▶ _What needs to be done_
Could you repeat, exactly as they stand, the lines between the one with "Reconstruct this image" and the one with "COL = SC.collection", inclusive, minus the pictures?

▶ _Supplied material_

————

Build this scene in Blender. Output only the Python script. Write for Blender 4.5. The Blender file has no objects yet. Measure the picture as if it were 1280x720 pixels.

————

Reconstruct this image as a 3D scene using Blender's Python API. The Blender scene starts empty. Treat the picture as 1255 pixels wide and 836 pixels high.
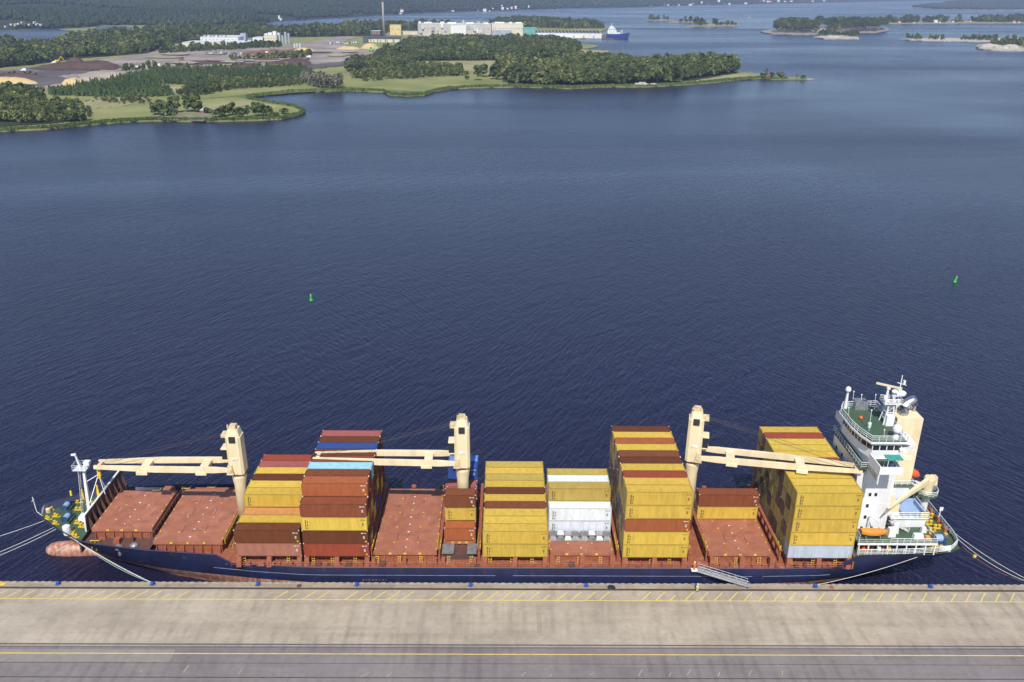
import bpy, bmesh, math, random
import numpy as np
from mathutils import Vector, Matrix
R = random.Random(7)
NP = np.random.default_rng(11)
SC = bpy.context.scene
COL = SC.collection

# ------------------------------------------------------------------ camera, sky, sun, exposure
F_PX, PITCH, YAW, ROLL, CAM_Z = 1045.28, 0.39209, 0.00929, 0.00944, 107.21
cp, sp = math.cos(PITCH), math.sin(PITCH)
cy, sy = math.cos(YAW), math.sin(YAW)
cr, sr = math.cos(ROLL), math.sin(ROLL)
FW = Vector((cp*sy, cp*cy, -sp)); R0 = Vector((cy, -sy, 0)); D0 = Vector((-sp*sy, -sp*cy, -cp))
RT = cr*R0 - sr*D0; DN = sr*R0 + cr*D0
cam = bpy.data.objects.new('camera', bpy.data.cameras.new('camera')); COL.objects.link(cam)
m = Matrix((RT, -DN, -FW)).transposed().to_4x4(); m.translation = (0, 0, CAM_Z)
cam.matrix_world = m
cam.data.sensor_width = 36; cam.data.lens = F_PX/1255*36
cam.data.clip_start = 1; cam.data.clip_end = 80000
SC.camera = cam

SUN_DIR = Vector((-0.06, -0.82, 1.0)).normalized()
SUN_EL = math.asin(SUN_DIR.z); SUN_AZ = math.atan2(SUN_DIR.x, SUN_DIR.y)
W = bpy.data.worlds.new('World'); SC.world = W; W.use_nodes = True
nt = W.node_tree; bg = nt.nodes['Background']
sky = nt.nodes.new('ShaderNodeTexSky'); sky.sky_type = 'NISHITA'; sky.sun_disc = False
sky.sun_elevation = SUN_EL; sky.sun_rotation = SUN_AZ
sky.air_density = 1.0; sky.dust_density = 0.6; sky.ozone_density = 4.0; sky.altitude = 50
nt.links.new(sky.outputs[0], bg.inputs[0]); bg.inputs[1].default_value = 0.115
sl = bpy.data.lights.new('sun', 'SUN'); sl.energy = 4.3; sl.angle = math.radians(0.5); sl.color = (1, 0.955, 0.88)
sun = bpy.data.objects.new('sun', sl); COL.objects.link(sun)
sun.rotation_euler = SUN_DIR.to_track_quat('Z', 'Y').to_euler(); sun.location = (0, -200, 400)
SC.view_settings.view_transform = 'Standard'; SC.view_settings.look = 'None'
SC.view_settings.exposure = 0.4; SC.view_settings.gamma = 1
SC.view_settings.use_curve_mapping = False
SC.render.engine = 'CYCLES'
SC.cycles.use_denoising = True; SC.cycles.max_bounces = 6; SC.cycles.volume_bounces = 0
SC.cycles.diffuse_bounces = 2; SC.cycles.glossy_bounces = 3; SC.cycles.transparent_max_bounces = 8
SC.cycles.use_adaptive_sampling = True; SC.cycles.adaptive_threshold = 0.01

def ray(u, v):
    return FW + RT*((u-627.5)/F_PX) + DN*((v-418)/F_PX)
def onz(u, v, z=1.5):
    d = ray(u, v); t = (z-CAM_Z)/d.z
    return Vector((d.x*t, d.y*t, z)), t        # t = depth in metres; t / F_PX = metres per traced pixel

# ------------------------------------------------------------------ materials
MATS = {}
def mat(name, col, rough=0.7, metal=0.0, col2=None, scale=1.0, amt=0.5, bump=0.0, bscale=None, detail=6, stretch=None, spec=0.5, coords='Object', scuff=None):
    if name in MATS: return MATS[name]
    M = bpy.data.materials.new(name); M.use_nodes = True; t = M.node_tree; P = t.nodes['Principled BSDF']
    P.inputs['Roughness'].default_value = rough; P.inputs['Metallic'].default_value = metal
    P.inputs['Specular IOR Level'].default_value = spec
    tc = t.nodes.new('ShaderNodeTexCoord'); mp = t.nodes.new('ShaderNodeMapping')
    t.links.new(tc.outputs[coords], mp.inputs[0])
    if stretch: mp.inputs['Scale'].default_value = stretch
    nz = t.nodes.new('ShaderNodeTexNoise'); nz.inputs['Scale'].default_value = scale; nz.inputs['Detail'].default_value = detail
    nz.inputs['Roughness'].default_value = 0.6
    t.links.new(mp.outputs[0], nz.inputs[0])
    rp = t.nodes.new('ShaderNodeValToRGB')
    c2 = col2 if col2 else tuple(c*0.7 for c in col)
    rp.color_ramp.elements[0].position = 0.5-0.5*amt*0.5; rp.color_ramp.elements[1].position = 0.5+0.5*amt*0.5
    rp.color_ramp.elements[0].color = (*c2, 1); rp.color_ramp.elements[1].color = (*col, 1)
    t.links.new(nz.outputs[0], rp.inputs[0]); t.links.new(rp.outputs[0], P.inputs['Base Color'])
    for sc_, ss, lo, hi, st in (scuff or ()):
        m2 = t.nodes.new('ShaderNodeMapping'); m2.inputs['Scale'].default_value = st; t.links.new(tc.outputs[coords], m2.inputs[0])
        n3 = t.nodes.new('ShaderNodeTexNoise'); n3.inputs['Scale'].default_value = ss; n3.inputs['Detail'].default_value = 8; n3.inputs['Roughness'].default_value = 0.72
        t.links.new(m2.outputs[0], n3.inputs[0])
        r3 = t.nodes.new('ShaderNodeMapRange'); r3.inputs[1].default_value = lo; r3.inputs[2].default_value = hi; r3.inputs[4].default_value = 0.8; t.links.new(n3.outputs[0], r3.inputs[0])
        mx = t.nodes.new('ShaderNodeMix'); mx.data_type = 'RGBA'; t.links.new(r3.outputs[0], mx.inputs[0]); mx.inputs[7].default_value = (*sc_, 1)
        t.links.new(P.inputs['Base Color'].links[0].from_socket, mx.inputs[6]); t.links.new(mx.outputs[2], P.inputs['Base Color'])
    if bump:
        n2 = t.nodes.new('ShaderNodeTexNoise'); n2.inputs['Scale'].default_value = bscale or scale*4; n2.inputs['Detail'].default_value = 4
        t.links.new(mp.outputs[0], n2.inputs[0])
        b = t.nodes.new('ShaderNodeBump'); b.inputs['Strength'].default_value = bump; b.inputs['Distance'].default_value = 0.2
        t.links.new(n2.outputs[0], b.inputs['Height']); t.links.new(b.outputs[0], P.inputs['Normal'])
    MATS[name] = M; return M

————

▶ _Finished answer_
Reconstruct this image as a 3D scene using Blender's Python API. The Blender scene starts empty. Treat the picture as 1255 pixels wide and 836 pixels high.
import bpy, bmesh, math, random
import numpy as np
from mathutils import Vector, Matrix
R = random.Random(7)
NP = np.random.default_rng(11)
SC = bpy.context.scene
COL = SC.collection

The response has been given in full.